### Exercise aim
Of the lines listed below, return exactly those that run from the line containing "were 2400x1600 pixels." through the line containing "12).build('stern_bollard', M_DKGREY, boat)", both included.

### Supplied records
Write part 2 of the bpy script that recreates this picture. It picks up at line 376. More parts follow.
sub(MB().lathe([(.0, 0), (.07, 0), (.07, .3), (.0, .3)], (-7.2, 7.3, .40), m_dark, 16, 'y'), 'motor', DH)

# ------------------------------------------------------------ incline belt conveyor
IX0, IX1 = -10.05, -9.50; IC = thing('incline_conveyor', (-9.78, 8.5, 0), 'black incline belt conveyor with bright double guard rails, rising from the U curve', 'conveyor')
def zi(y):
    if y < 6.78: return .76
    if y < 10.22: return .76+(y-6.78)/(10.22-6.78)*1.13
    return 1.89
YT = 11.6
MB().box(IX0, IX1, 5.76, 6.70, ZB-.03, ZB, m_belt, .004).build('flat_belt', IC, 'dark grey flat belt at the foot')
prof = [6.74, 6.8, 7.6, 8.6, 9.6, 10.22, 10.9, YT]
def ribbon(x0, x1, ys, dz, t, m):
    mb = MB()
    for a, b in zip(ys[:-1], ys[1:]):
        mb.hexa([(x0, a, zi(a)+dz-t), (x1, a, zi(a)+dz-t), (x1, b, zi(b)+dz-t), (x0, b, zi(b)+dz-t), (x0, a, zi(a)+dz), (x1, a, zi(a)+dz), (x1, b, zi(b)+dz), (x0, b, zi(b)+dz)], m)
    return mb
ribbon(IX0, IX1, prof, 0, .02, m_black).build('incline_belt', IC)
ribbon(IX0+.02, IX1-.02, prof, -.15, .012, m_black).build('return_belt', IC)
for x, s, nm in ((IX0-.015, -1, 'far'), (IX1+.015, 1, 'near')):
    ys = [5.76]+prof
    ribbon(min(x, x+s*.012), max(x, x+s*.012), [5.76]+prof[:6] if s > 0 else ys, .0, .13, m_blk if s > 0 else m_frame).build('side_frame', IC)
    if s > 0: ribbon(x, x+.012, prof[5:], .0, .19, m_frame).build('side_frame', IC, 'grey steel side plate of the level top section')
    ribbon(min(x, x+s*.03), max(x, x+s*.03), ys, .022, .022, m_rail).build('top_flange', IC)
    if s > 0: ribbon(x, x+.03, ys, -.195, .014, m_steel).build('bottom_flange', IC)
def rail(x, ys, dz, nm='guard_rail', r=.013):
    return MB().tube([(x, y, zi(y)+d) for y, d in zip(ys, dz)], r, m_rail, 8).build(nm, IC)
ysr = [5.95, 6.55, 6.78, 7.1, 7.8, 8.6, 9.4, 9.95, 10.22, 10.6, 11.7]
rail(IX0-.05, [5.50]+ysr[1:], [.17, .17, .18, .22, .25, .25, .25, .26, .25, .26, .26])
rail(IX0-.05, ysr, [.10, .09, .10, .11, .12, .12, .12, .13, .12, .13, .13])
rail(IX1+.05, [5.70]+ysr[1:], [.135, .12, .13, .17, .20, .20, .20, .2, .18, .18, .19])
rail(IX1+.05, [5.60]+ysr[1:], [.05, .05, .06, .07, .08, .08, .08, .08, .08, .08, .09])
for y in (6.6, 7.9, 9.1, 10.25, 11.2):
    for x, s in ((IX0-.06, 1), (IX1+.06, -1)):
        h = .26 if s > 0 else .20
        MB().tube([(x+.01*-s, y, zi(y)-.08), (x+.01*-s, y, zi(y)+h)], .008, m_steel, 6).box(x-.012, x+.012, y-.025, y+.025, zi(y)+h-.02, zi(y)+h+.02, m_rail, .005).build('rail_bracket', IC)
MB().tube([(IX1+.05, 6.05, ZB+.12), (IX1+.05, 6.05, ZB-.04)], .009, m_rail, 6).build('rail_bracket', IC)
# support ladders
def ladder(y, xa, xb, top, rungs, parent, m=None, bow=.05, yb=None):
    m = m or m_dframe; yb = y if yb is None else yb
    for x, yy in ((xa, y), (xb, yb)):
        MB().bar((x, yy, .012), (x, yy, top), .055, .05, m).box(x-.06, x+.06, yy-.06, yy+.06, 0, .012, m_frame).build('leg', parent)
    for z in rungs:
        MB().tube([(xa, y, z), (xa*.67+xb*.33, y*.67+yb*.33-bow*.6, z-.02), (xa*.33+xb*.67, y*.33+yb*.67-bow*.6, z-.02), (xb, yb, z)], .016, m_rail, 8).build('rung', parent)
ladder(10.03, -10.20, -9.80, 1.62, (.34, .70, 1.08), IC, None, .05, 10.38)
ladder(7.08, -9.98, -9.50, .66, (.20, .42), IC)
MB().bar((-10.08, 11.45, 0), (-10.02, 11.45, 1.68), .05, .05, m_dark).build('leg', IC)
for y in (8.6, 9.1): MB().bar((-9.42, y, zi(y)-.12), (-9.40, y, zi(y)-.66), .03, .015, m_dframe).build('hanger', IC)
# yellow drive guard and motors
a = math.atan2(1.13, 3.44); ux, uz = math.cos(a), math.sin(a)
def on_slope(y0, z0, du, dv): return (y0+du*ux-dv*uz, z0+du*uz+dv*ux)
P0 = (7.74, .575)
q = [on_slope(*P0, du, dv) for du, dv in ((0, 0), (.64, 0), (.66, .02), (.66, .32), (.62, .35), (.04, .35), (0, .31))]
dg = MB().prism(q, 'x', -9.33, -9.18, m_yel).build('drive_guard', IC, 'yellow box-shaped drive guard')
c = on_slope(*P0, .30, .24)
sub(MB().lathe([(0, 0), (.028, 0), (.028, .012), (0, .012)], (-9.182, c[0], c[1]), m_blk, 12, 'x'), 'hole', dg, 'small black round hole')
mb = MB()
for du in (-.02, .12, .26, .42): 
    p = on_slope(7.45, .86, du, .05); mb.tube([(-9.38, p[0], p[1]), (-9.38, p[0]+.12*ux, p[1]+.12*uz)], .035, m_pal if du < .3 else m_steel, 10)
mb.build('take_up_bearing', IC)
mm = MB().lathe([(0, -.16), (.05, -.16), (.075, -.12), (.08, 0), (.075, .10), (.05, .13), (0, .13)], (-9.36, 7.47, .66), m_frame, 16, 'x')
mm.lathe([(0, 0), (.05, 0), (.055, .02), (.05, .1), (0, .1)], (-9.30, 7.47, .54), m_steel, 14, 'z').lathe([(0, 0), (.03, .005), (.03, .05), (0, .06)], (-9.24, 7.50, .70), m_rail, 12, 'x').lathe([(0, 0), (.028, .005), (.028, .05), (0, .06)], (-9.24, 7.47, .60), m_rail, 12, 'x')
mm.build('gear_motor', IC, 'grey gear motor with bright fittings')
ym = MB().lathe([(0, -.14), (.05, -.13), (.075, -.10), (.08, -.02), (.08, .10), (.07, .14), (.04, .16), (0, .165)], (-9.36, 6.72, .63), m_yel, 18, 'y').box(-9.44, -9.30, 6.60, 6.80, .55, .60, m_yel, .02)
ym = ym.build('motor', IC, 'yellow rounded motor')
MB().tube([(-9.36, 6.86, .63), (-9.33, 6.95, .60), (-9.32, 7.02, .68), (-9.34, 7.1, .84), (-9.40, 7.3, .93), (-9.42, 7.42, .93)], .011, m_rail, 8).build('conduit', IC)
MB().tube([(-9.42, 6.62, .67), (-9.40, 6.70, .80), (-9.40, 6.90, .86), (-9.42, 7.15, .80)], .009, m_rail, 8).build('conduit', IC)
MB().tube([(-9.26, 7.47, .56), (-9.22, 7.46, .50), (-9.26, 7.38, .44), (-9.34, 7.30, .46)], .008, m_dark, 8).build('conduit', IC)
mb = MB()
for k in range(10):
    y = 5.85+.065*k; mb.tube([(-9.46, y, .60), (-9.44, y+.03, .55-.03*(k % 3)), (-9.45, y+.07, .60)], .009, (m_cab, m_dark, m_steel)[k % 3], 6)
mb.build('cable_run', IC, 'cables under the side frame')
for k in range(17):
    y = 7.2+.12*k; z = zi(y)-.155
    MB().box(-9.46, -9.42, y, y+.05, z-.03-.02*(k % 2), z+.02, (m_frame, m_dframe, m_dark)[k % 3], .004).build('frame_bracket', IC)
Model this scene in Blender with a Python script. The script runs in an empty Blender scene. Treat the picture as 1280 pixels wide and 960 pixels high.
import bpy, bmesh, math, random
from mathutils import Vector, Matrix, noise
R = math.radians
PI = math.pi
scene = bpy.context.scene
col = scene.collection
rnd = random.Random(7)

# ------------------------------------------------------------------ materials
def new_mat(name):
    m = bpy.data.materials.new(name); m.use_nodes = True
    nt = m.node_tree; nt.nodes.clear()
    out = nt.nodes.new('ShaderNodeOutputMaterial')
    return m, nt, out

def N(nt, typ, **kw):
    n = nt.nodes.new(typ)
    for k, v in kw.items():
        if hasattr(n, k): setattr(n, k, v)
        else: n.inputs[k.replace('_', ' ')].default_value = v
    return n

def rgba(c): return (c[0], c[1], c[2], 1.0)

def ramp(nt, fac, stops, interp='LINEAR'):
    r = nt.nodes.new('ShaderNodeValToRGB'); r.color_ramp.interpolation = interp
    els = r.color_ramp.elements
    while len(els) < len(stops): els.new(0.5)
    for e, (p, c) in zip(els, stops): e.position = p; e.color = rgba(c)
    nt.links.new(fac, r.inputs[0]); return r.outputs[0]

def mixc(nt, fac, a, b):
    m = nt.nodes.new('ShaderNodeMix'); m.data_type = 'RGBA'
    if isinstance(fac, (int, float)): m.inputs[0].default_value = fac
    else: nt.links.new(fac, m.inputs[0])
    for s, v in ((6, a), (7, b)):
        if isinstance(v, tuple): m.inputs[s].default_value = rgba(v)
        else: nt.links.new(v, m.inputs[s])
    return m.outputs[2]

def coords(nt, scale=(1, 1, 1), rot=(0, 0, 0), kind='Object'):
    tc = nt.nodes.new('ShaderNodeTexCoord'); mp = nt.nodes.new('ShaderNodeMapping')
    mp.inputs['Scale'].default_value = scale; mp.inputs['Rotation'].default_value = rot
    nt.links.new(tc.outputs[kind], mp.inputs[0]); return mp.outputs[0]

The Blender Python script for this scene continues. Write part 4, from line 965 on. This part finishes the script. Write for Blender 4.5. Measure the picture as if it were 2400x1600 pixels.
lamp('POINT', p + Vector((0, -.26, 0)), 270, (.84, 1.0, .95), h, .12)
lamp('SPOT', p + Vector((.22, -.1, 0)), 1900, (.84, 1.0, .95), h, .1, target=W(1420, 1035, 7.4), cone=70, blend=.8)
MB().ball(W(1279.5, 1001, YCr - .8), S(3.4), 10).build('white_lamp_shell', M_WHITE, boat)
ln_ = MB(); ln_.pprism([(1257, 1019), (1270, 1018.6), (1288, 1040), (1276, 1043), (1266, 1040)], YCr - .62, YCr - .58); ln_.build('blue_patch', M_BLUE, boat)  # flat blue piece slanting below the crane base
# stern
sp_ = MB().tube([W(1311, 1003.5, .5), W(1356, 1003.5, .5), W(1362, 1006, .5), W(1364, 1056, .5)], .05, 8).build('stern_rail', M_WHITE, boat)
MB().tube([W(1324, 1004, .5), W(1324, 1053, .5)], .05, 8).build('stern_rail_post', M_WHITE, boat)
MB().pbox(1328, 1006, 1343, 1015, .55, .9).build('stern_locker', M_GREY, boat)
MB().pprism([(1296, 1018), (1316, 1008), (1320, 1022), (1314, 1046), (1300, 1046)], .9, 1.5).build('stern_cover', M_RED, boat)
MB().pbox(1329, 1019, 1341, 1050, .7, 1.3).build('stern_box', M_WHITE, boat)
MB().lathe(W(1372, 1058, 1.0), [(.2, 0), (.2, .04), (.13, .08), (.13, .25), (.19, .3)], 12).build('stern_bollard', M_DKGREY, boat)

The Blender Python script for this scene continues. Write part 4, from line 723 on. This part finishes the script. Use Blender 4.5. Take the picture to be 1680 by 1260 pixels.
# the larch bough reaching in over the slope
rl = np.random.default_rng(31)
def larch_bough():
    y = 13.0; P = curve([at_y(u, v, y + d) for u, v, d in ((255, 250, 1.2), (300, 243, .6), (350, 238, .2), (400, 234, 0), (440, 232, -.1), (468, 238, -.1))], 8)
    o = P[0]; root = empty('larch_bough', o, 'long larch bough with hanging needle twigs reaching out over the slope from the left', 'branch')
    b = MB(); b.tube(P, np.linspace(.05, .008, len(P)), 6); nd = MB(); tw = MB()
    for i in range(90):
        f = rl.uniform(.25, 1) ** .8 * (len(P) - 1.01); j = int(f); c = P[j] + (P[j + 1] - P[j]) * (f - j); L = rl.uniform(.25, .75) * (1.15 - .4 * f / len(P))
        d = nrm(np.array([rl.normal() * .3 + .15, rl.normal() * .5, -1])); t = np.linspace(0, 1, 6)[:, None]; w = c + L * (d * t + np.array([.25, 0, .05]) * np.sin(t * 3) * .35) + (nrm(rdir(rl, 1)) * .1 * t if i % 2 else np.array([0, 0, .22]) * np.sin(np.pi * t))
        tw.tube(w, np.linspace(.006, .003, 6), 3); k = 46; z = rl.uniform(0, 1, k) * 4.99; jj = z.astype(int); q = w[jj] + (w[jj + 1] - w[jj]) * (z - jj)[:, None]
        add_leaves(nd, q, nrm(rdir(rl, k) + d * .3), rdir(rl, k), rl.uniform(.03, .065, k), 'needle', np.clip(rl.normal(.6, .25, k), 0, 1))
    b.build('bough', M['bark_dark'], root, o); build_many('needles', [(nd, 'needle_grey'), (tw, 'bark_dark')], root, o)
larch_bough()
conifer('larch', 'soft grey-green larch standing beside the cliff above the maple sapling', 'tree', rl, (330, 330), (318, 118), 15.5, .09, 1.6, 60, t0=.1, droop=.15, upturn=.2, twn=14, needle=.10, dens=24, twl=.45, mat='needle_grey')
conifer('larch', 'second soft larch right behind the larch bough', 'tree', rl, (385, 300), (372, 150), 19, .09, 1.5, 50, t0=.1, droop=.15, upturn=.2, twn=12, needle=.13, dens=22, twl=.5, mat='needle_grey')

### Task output
The Blender Python script for this scene continues. Write part 4, from line 965 on. This part finishes the script. Write for Blender 4.5. Measure the picture as if it were 2400x1600 pixels.
lamp('POINT', p + Vector((0, -.26, 0)), 270, (.84, 1.0, .95), h, .12)
lamp('SPOT', p + Vector((.22, -.1, 0)), 1900, (.84, 1.0, .95), h, .1, target=W(1420, 1035, 7.4), cone=70, blend=.8)
MB().ball(W(1279.5, 1001, YCr - .8), S(3.4), 10).build('white_lamp_shell', M_WHITE, boat)
ln_ = MB(); ln_.pprism([(1257, 1019), (1270, 1018.6), (1288, 1040), (1276, 1043), (1266, 1040)], YCr - .62, YCr - .58); ln_.build('blue_patch', M_BLUE, boat)  # flat blue piece slanting below the crane base
# stern
sp_ = MB().tube([W(1311, 1003.5, .5), W(1356, 1003.5, .5), W(1362, 1006, .5), W(1364, 1056, .5)], .05, 8).build('stern_rail', M_WHITE, boat)
MB().tube([W(1324, 1004, .5), W(1324, 1053, .5)], .05, 8).build('stern_rail_post', M_WHITE, boat)
MB().pbox(1328, 1006, 1343, 1015, .55, .9).build('stern_locker', M_GREY, boat)
MB().pprism([(1296, 1018), (1316, 1008), (1320, 1022), (1314, 1046), (1300, 1046)], .9, 1.5).build('stern_cover', M_RED, boat)
MB().pbox(1329, 1019, 1341, 1050, .7, 1.3).build('stern_box', M_WHITE, boat)
MB().lathe(W(1372, 1058, 1.0), [(.2, 0), (.2, .04), (.13, .08), (.13, .25), (.19, .3)], 12).build('stern_bollard', M_DKGREY, boat)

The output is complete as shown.